In order to predict the impact of sea-level rise on the biogeomorphology in Baie Orientale and Baie de L'Embouchure, the hydrodynamic model Delft3D Flexible Mesh is applied. The effect of seagrass meadows and coral reefs on both flow and waves are captured with this model. In this way, the long term change in average hydrodynamic conditions due to sea-level rise is determined depending on the response of the ecosystems.

A wave-driven circulation is found in both bays with flows of 0.5 m/s over the reefs and currents of 0.2 m/s inside the bays. The hydrodynamic conditions are mainly determined by the reef height. Depending on the response of coral reefs to climate change and the amount of sea-level rise, the wave height inside the bays and the wave-induced currents increase. Under the worst-case scenario, where coral reefs degrade and seagrass meadows die, flow velocities increase by more than 100% in Baie de L'Embouchure and by 200% in Baie Orientale under a sea-level rise of 0.87 m. The significant wave height rises to 300% in Baie Orientale and doubles in Baie de L'Embouchure. But this increase of hydrodynamic stresses is not expected to lead to devastating damage to coral reefs and seagrass meadows. Instead, the response of coral reefs will be determined by changing water temperatures and ocean acidification.
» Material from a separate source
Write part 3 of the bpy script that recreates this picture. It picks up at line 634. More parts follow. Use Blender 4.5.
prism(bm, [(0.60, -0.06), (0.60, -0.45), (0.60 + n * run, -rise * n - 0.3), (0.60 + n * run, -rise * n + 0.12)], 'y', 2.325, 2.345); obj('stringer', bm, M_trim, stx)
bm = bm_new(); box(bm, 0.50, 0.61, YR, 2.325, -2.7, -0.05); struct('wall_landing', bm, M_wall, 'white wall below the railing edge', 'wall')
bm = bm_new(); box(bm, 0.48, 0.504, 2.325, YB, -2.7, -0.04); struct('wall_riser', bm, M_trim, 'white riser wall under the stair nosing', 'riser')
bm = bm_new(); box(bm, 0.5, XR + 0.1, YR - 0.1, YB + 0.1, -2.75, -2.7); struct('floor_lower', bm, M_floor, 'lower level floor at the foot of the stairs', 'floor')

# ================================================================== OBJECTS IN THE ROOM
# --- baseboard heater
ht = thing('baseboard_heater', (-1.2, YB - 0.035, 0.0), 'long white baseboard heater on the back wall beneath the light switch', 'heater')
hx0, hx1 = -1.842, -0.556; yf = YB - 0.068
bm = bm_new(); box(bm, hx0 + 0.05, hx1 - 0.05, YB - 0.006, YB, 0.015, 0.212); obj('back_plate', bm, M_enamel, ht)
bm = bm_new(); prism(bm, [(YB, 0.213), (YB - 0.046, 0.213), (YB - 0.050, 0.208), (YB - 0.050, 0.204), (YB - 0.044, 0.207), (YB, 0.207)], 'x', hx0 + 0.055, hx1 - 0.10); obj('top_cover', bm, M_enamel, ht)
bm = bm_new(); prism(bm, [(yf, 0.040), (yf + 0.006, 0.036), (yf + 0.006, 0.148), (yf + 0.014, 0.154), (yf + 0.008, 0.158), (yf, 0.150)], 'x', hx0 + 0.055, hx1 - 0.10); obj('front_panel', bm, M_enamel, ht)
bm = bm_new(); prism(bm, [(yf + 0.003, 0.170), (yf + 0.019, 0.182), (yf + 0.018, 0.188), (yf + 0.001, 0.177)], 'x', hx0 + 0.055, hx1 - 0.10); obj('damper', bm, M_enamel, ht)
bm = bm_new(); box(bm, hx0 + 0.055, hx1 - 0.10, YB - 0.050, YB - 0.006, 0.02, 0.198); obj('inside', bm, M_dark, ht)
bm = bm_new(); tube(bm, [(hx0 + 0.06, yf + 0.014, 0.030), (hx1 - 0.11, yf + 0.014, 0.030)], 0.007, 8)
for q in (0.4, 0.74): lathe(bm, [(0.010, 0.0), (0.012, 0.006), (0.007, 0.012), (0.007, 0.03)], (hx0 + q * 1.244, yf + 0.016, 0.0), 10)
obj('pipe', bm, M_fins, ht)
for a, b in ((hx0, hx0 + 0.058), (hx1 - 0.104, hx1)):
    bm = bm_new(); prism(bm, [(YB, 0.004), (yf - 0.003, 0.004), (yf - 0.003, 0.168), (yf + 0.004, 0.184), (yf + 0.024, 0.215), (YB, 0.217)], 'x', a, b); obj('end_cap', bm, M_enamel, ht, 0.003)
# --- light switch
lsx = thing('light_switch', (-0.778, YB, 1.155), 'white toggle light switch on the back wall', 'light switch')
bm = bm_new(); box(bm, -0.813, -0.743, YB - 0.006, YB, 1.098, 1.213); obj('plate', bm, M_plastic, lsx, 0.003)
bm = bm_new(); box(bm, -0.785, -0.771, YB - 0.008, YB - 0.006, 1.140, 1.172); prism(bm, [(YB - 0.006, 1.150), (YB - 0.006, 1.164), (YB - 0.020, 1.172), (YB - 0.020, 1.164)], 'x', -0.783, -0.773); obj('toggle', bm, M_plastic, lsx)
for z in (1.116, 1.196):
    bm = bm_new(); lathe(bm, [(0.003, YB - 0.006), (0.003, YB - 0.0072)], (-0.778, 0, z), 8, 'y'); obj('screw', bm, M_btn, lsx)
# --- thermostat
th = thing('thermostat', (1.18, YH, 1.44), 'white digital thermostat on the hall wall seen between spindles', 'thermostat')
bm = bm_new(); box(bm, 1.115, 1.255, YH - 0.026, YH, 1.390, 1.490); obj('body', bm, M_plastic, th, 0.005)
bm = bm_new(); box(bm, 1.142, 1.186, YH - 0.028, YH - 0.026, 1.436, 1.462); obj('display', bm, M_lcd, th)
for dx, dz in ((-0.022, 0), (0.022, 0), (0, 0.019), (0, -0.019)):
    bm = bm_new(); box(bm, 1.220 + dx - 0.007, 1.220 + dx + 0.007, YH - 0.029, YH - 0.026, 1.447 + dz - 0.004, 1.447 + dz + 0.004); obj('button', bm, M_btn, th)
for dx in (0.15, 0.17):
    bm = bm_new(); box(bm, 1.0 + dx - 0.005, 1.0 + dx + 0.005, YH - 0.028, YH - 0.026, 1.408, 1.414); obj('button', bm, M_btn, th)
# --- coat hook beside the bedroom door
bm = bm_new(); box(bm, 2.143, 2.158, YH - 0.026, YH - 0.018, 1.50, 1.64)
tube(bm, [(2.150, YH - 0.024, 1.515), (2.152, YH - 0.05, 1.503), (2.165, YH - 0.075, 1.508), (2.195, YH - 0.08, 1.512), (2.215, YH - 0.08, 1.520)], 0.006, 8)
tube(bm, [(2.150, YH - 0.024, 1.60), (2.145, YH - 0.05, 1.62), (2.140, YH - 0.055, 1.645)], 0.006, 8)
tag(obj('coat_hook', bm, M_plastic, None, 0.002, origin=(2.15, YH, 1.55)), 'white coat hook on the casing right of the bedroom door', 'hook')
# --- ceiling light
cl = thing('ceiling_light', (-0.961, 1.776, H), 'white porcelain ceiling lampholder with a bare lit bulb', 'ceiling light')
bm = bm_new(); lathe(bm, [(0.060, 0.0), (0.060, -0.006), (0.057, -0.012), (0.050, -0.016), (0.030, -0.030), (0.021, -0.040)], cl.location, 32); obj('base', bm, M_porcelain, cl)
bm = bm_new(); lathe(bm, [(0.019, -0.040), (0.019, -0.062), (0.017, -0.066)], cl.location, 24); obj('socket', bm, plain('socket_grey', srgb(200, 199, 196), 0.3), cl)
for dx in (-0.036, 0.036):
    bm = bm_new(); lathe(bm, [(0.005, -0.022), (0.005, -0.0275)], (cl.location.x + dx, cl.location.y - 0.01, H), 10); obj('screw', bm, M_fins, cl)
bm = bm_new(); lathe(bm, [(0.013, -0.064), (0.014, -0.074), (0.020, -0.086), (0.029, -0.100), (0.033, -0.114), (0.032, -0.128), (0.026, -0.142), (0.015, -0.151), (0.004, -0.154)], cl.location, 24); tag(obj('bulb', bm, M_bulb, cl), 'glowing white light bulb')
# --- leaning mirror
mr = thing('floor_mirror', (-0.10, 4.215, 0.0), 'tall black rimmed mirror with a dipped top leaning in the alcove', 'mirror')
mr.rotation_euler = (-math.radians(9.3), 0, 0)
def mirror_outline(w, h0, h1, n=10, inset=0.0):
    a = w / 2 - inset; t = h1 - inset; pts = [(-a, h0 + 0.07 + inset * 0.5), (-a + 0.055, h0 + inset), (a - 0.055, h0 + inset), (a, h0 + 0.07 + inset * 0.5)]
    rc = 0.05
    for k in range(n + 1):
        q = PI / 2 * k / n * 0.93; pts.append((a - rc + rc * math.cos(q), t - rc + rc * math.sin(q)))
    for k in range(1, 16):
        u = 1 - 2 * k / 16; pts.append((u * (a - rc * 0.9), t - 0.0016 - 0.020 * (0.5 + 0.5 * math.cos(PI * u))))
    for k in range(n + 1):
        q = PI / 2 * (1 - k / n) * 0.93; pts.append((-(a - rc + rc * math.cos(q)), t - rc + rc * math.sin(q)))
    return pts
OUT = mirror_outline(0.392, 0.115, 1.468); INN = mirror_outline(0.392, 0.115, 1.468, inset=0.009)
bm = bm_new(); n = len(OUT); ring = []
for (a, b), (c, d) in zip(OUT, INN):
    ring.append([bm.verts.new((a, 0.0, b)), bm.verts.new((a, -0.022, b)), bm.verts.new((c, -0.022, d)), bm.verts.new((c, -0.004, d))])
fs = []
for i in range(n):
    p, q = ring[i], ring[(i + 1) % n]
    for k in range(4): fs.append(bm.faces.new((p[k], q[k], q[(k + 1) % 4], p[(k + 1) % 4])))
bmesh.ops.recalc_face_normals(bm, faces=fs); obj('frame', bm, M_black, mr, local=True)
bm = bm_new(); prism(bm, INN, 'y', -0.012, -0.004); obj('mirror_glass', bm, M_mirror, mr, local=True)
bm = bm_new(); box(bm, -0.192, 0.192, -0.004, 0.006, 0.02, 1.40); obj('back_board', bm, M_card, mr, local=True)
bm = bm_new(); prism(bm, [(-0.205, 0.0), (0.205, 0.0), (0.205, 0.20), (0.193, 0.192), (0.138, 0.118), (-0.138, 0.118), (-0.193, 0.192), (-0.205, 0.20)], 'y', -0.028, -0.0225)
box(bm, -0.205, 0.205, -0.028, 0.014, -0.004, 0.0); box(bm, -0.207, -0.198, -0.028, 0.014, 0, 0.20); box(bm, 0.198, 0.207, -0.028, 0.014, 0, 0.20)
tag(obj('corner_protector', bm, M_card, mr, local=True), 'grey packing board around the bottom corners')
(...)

A shift in seagrass occurrence due to the changed hydrodynamics is expected.

The long term impact of sea-level rise on the biogeomorphology of Baie de L'Embouchure and Baie Orientale seems to be limited. The ability to mitigate the impact of sea-level rise is shown and the resilience of the ecosystems proved, which is very promising for other shallow Caribbean bays that are threatened by sea-level rise.